Tuesday, August 14, 2012

The Busy House

Today, I am not home alone.

Woke up at 6:15am this morning to take Brittany into school. I enjoy being up early here. The houses are built in such a way to allow maximum breeze. This house has three sliding glass doors all around the living area and when they are all open, it is like sitting outside. Even though the entire city of Chiang Mai rests in a bowl of mountains, the occasional breeze makes it down and it feels amazing. The morning drive on the motor bike is a lot of fun as well. Traffic gets really bad at 7:05 here. Not 7:00 or 7:10, exactly 7:05. Before then, the drive is smooth as back roads in Michigan: terrible road conditions with no cars in sight.

I have yet to experience a morning rain either. It is the rainy season here in Thailand. When it rains, it rains hard.  Late morning, the skies turn overcast and by early evening it has usually rained at least once. The rain falls and floods the area at times. Last year the flood waters got up to knee high, from what I hear. Hopefully it doesn't happen again.

My wife and I are currently house sitting for a family visiting the States. Along with the house comes a dog, a maid and a gardener. Up until today, I have only had to deal with the dog: taking her for walks and feeding her. Today, however, they all came.

It is very strange to have a maid, who speaks little English, come in and clean up all of my messes. Whats more is that I have no idea what to do. I mean, it's my mess, so I should have to do my own dishes and my own laundry, but this is this woman's job. The family I am house sitting for is already paying her for the month, so they told me to leave all of my chores for her to do. I'm just doing what I'm told, but I still feel bad watching "The Dog Whisperer" while she does my laundry.

At about 9:30am, the gardener showed up. I was not expecting this, but apparently he does all of the yard work for the ex-pats around the neighborhood (Moo Baan in Thai) and he gets paid about 300 baht for 2 or 3 hours of work. If you are keeping track at home, that's 10 usd for 3 hours of outdoor labor in a tropical climate. (Edit: Just paid him. Turned out to be 250 baht for 2.5 hours work. I told him to keep the 300 since I didn't have exact change.
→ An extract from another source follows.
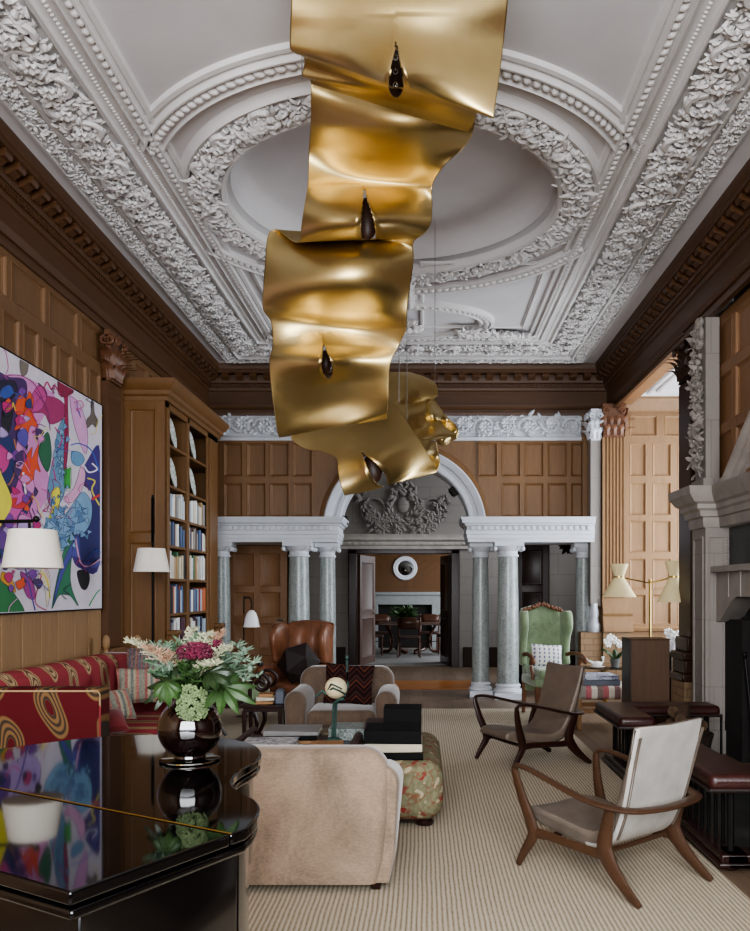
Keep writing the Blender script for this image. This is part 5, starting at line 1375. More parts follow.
for y in (5.56,6.66): mb = MB(); rbox(mb,-2.9,-2.1,y,y+1.07,.25,.39,.05,4); part('seat_cushion', mb, pa, t, smooth=60)
for y in (5.42,7.84):
    for x in (-3.0,-2.15): mb = MB(); mb.lathe([(.025,.019),(.035,.05),(.04,.11)],(x,y,0),12); part('foot', mb, M['mahogany'], t)
for x,y in ((-3.0,7.86),(-2.72,7.9)):
    mb = MB(); mb.tube([(x,y,.9),(x,y,.97)],.018,8); mb.ell((x,y,1.02),.035,.035,.075,12,8); part('finial', mb, M['oak_pale'], t)
SC = 'cushions on the red sofa'
def cush(c,w,h,t_,rz,rx,mat,label):
    mb = MB(); pillow(mb,(0,0,0),w,h,t_); zmin = -h/2*.93
    o = single('scatter_cushion', mb, mat, label, 'cushion', SC); o.location = c; o.rotation_euler = (rx,0,rz); 
    o.data.transform(Matrix.Translation((0,0,zmin))) if False else None
    return o
cush((-2.40,7.15,.54),.46,.32,.16,math.radians(20),-.35,M['stripe_cushion'],'large grey and red striped cushion at the far end of the red sofa')
cush((-2.48,7.5,.60),.42,.4,.14,math.radians(8),-.2,M['stripe_dark'],'dark blue and red striped cushion behind the large striped one')
cush((-2.32,6.3,.52),.34,.26,.12,math.radians(50),-.5,M['stripe_cushion'],'grey striped cushion behind the near arm of the red sofa')
cush((-2.2,5.9,.5),.24,.22,.14,math.radians(40),-.9,M['red_velvet'],'small plain red cushion lying at the sofa front')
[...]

Still seems like unfair wage, but minimum wage is 150 baht for a days work, which is ~20 baht an hour. Compared to cost of living, that's a pretty good deal I think.)

The maid is now mopping under the couch I am sitting on. I am embarrassed.
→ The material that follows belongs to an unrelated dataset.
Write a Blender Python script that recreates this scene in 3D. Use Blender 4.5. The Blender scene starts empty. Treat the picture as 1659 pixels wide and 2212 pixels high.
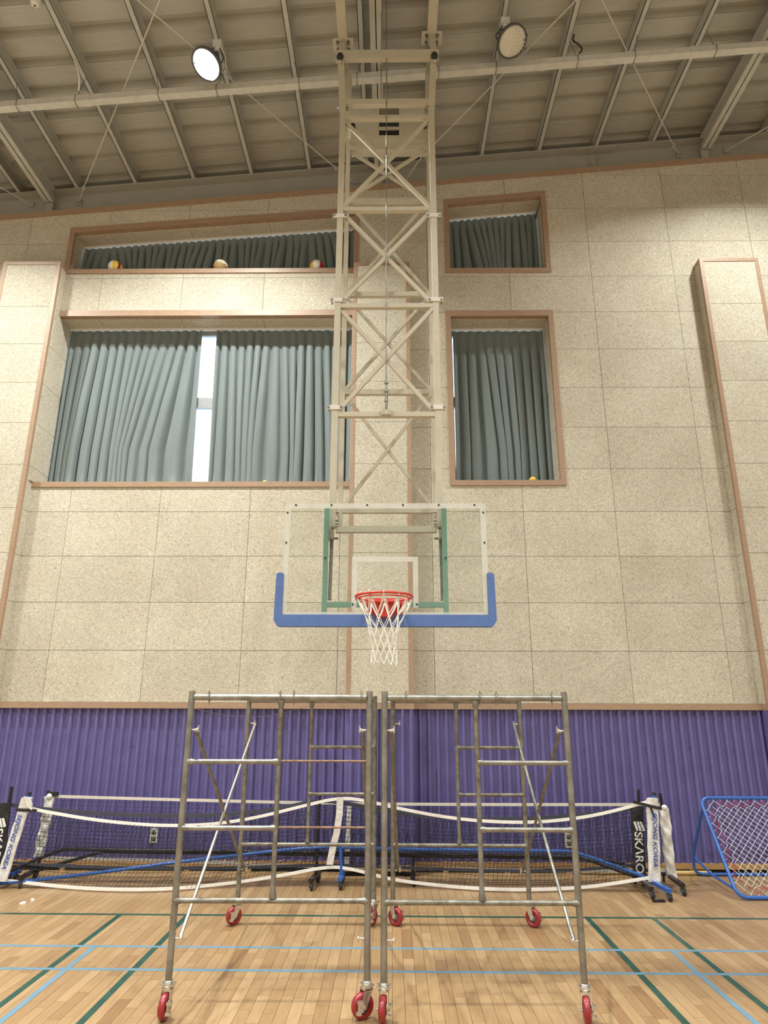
import bpy, math, random
from mathutils import Vector, Matrix
random.seed(7)
S = bpy.context.scene
COL = S.collection
R = math.radians

# ------------------------------------------------------------------ camera
FPX, PITCH, YAW, ROLL, HC = 1437.23, R(16.497), R(.734), R(.181), 1.8
W, H = 1659, 2212
_f = Vector((0, math.cos(PITCH), math.sin(PITCH)))
_u = Vector((0, -math.sin(PITCH), math.cos(PITCH)))
_x = Vector((1, 0, 0))
_Z = Matrix.Rotation(YAW, 3, 'Z')
_f, _u, _x = _Z @ _f, _Z @ _u, _Z @ _x
_x, _u = math.cos(ROLL) * _x + math.sin(ROLL) * _u, -math.sin(ROLL) * _x + math.cos(ROLL) * _u
CAM = Vector((0, 0, HC))
cd = bpy.data.cameras.new('camera')
co = bpy.data.objects.new('camera', cd)
COL.objects.link(co)
m = Matrix((_x, _u, -_f)).transposed().to_4x4()
m.translation = CAM
co.matrix_world = m
cd.sensor_fit = 'HORIZONTAL'
cd.sensor_width = 36
cd.lens = FPX / W * 36
cd.clip_end = 300
S.camera = co


def ray(px, py):
    return _x * ((px - W / 2) / FPX) - _u * ((py - H / 2) / FPX) + _f


def aY(px, py, Y):
    d = ray(px, py)
    return CAM + d * (Y / d.y)


def aZ(px, py, Z=0.0):
    d = ray(px, py)
    return CAM + d * ((Z - HC) / d.z)


SL = 0.0911                      # roof pitch, rising to the right


def roofz(x, z0):
    return z0 + SL * x


def aR(px, py, z0):
    d = ray(px, py)
    return CAM + d * ((z0 - HC) / (d.z - SL * d.x))


# ------------------------------------------------------------------ view, world, lights
S.view_settings.view_transform = 'Standard'
S.view_settings.look = 'None'
S.view_settings.gamma = 1
S.view_settings.use_curve_mapping = False
S.view_settings.exposure = 0.2

w = bpy.data.worlds.new('overcast_sky')
S.world = w
w.use_nodes = True
bg = w.node_tree.nodes['Background']
bg.inputs[0].default_value = (.80, .90, 1.0, 1)
bg.inputs[1].default_value = 2.6


LAMPCOL = (1.0, .998, .935)


def lamp_light(name, loc, aim, power, size=.36, col=LAMPCOL):
    l = bpy.data.lights.new(name, 'AREA')
    l.shape = 'DISK'
    l.size = size
    l.energy = power
    l.color = col
    l.spread = R(146)
    o = bpy.data.objects.new(name, l)
    COL.objects.link(o)
    o.location = loc
    o.rotation_euler = Vector(aim).to_track_quat('-Z', 'Y').to_euler()
    return o


LP = 450                         # front row, close to the wall
LPR = 205                        # rows further back in the hall
AIM = (0, -.12, -.99)
# the hall's other high-bay lamps, outside the frame (same rows and spacing)
for lx in (-6.2, 5.38):
    lamp_light('high_bay_light', (lx, 6.4, roofz(lx, 9.77)), AIM, LP * .58)
for ly in (1.2, -4.0, -9.2):
    for lx in (-6.2, -2.34, 1.52, 5.38):
        lamp_light('high_bay_light', (lx, ly, roofz(lx, 9.77)), AIM, LPR)


# ------------------------------------------------------------------ materials
M = {}


def newmat(name):
    m = bpy.data.materials.new(name)
    m.use_nodes = True
    nt = m.node_tree
    b = nt.nodes['Principled BSDF']
    M[name] = m
    return m, nt, b


def N(nt, typ, **kw):
    n = nt.nodes.new(typ)
    for k, v in kw.items():
        if k in n.inputs:
            n.inputs[k].default_value = v
        else:
            setattr(n, k, v)
    return n


def coords(nt, scale=(1, 1, 1), kind='Object'):
    tc = N(nt, 'ShaderNodeTexCoord')
    mp = N(nt, 'ShaderNodeMapping')
    mp.inputs['Scale'].default_value = scale
    nt.links.new(tc.outputs[kind], mp.inputs[0])
    return mp.outputs[0]


def c4(c):
    return (c[0], c[1], c[2], 1)


def simple(name, col, rough=.5, metal=0, var=.12, scale=8, bump=0, bscale=40, stretch=(1, 1, 1), col2=None, coat=0, sheen=0):
    m, nt, b = newmat(name)
    v = coords(nt, stretch)
    n = N(nt, 'ShaderNodeTexNoise', Scale=scale, Detail=5, Roughness=.6)
    nt.links.new(v, n.inputs['Vector'])
    r = N(nt, 'ShaderNodeValToRGB')
    r.color_ramp.elements[0].position = .32
    r.color_ramp.elements[1].position = .68
    if col2 is None:
        col2 = tuple(min(1, x * (1 + var)) for x in col)
        col = tuple(x * (1 - var) for x in col)
    r.color_ramp.elements[0].color = c4(col)
    r.color_ramp.elements[1].color = c4(col2)
    nt.links.new(n.outputs['Fac'], r.inputs[0])
    nt.links.new(r.outputs[0], b.inputs['Base Color'])
    b.inputs['Roughness'].default_value = rough
    b.inputs['Metallic'].default_value = metal
    if coat:
        b.inputs['Coat Weight'].default_value = coat
        b.inputs['Coat Roughness'].default_value = .15
    if sheen:
        b.inputs['Sheen Weight'].default_value = sheen
    if bump:
        n2 = N(nt, 'ShaderNodeTexNoise', Scale=bscale, Detail=4)
        nt.links.new(v, n2.inputs['Vector'])
        bp = N(nt, 'ShaderNodeBump', Strength=bump, Distance=.01)
        nt.links.new(n2.outputs['Fac'], bp.inputs['Height'])
        nt.links.new(bp.outputs[0], b.inputs['Normal'])
    return m


def panel_mat(name, tint):
    m, nt, b = newmat(name)
    g = N(nt, 'ShaderNodeNewGeometry')
    n = N(nt, 'ShaderNodeTexNoise', Scale=50, Detail=4, Roughness=.65, Distortion=1.6)
    nt.links.new(g.outputs['Position'], n.inputs['Vector'])
    r = N(nt, 'ShaderNodeValToRGB')
    e = r.color_ramp.elements
    e[0].position, e[1].position = .33, .60
    e[0].color = c4([x * .46 for x in tint])
    e[1].color = c4(tint)
    nt.links.new(n.outputs['Fac'], r.inputs[0])
    n2 = N(nt, 'ShaderNodeTexNoise', Scale=1.6, Detail=3)
    nt.links.new(g.outputs['Position'], n2.inputs['Vector'])
    r2 = N(nt, 'ShaderNodeValToRGB')
    r2.color_ramp.elements[0].position, r2.color_ramp.elements[1].position = .3, .7
    r2.color_ramp.elements[0].color = (.90, .88, .86, 1)
    r2.color_ramp.elements[1].color = (1, 1, 1, 1)
    nt.links.new(n2.outputs['Fac'], r2.inputs[0])
    oi = N(nt, 'ShaderNodeObjectInfo')
    mr = N(nt, 'ShaderNodeMapRange')
    mr.inputs['To Min'].default_value, mr.inputs['To Max'].default_value = .94, 1.03
    nt.links.new(oi.outputs['Random'], mr.inputs[0])
    mx = N(nt, 'ShaderNodeMix', data_type='RGBA', blend_type='MULTIPLY')
    mx.inputs[0].default_value = 1
    nt.links.new(r.outputs[0], mx.inputs[6])
    nt.links.new(r2.outputs[0], mx.inputs[7])
    hs = N(nt, 'ShaderNodeHueSaturation')
    nt.links.new(mx.outputs[2], hs.inputs['Color'])
    nt.links.new(mr.outputs[0], hs.inputs['Value'])
    nt.links.new(hs.outputs[0], b.inputs['Base Color'])
    b.inputs['Roughness'].default_value = .95
    b.inputs['Specular IOR Level'].default_value = .15
    bp = N(nt, 'ShaderNodeBump', Strength=.5, Distance=.006)
    nt.links.new(n.outputs['Fac'], bp.inputs['Height'])
    nt.links.new(bp.outputs[0], b.inputs['Normal'])


panel_mat('woodwool', (.71, .67, .555))
simple('seam_dark', (.24, .205, .15), .95)
simple('trim_wood', (.36, .245, .165), .45, var=.10, scale=5, stretch=(2, 2, 14))
simple('wainscot_purple', (.130, .114, .305), .42, var=.10, scale=4, bump=.06, bscale=90)
simple('skirting', (.42, .25, .10), .5, var=.15, scale=6, stretch=(2, 8, 8))
simple('shadow_gap', (.02, .02, .02), .9)
simple('plaster', (.70, .69, .66), .9)
simple('roof_sheet', (.455, .455, .415), .42, metal=.0, var=.06, scale=3, bump=.10, bscale=60, stretch=(1, 6, 1))
simple('beam_paint', (.37, .365, .32), .55, var=.06, scale=5)
simple('purlin_paint', (.50, .505, .46), .45, var=.06, scale=6)
simple('tray_metal', (.60, .595, .55), .42, var=.08, scale=10)
simple('cream_paint', (.52, .485, .385), .42, var=.05, scale=9)
simple('galvanised', (.19, .187, .17), .36, metal=.7, scale=12, col2=(.33, .325, .30), bump=.1, bscale=120)
simple('worn_tube', (.135, .122, .098), .42, metal=.6, scale=16, col2=(.29, .285, .255), bump=.15, bscale=140)
simple('rusty_bar', (.20, .10, .065), .7, metal=.4, scale=30, col2=(.34, .24, .18), bump=.3, bscale=220)
simple('bright_zinc', (.62, .60, .55), .28, metal=.9, var=.08, scale=20)
simple('caster_red', (.27, .014, .022), .35, var=.1, scale=20, coat=.3)
simple('caster_core', (.16, .17, .16), .5, var=.15, scale=20)
simple('rim_red', (.56, .035, .018), .33, var=.08, scale=20, coat=.3)
simple('pad_blue', (.085, .165, .42), .55, var=.06, scale=14)
simple('frame_green', (.33, .70, .60), .42, var=.05, scale=14)
simple('net_white', (.80, .79, .74), .8, var=.06, scale=60)
simple('net_black', (.016, .015, .022), .85, var=.2, scale=60)
simple('tape_white', (.90, .90, .88), .7, var=.05, scale=20, bump=.2, bscale=60)
simple('tape_cream', (.66, .62, .55), .7, var=.06, scale=20)
simple('tape_grey', (.055, .06, .085), .7, var=.1, scale=20)
simple('sleeve_white', (.70, .69, .66), .75, var=.10, scale=16, bump=.7, bscale=26)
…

In about noon, I will head out to get lunch. Cost is very different here. I will go out and eat a nice, Thai lunch with rice, meat, vegetable and drink for about 25 baht. That is 85 cents usd. When people ask me questions like "Is McDonald's expensive there?" I always answer "sorta". It costs 150 baht to get a big mac meal, which is about 5 usd. That is about the same cost as in the States. The issue is, you can't go out and get a lunch for less than 5usd in the States. Here, it is strange to pay more than 30 baht for a lunch. So while the cost of McDonald's is the same, conversion wise. Cost of living makes it so much more expensive, to the point where it is like eating a 15 dollar big mac.

This fact makes cost of living very low, but western grocery items high. A very nice 3 bed 3 bath house with a pool will cost around 25,000 baht (~800usd) a month but a small box of Honey Nut Cheerios costs 300 baht (~10usd). If you went out and got a really nice lunch for 50 baht, it would cost you 6 lunches out to buy one box of Cheerios. That's like trading one box of Cheerios for 6 Subway footlongs. Not really sure it's worth it.